We have the largest protests since the Iraq War, and your "sane" politicians are telling us to fuck off.

[–] [email protected] -1 points 7 months ago (1 children)

They like to pretend like successful protests are a people's moment, but protests don't go anywhere without in-power support. MLK was establishment as fuck. The National Guard provided a replacement when his PA system failed at the million man march. You gotta make your opinions known by voicing them publicly and supporting candidates that are sympathetic to your cause. Even better, become part of the establishment yourself and be the helpful politician you wish you could vote for.

[–] [email protected] 1 points 7 months ago (1 children)
[–] [email protected] 1 points 7 months ago

It seems to have been buried to the sands of time, but I once read an excellent article explaining why modern protest movements have a terrible track record compared to the ones from before the 1980s (or so). The book "If We Burn" by Vincent Bevins has a similar theme.

The long and short of it is that modern protests are too easy to organize, and don't represent any real power. You can start a Facebook event and get loads of people to show up and stand in the street, but that's pretty much it. In order to organize a protest in the 1960s, you had to have an established organization and power structure. You had to have regular meetings and a bureaucracy in order to get a large number of people to show up and protest. That same bureaucracy could also be used for other things, like supporting or opposing particular political candidates, and the oppositional and sympathetic establishment knew that.
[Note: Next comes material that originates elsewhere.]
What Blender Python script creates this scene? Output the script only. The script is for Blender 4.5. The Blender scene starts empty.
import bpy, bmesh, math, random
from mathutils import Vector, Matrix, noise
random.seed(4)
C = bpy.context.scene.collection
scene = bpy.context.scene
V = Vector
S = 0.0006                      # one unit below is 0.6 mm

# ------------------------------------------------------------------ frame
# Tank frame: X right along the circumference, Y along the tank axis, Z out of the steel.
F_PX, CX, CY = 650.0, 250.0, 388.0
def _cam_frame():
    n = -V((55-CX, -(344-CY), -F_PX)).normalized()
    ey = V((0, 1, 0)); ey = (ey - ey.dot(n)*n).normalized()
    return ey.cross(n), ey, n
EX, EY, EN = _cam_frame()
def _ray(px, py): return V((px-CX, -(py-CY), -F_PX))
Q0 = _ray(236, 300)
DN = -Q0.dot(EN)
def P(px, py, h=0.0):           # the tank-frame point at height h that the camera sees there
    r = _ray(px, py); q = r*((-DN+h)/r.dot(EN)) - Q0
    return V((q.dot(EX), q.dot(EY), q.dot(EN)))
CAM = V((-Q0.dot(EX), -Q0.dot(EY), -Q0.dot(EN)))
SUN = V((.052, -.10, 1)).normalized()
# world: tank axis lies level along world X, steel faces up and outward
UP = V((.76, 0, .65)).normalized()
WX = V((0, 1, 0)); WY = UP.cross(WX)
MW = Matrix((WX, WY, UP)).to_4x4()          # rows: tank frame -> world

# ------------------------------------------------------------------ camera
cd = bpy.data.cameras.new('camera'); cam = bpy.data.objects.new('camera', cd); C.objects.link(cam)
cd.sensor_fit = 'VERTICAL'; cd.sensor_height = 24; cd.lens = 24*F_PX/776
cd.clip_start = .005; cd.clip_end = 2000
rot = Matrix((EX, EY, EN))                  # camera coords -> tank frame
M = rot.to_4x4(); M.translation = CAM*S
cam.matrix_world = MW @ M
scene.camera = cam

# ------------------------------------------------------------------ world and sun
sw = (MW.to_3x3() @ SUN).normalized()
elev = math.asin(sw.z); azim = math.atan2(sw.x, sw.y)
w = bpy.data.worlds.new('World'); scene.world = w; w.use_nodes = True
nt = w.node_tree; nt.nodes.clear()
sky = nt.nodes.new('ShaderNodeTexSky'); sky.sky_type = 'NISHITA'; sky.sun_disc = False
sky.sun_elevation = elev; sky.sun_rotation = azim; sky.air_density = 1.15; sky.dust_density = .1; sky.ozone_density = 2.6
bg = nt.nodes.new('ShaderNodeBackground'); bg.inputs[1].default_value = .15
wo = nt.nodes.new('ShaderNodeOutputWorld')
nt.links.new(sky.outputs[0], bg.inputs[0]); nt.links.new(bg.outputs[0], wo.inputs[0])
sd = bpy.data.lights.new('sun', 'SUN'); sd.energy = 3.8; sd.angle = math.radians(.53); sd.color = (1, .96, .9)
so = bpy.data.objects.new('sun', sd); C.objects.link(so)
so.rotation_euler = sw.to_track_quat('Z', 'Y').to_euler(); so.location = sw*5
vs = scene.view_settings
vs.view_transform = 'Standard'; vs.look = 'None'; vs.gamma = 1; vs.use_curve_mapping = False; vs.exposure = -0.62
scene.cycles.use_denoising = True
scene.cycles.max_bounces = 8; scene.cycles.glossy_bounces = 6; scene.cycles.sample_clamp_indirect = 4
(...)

A modern protest is toothless. It has no weight behind it. If you want to have enough power to take on the establishment that you oppose, you have to become equally structured and monied in order to fight them. That's what it means to become a part of the establishment. You might not join the established teams, but you're going to become so well organized and bureaucratic that angsty teams would immediately write you off as boring and just another part of the system if they ever had to participate in one of your long term planning sessions.

On an individual level my suggestion is to join the system and change it from within, because one person doesn't make for a very powerful organization. Plus, it's rare for any random person to have the chops or resources to build up a political organization for themselves. On the collective level, you gotta start holding committee meetings.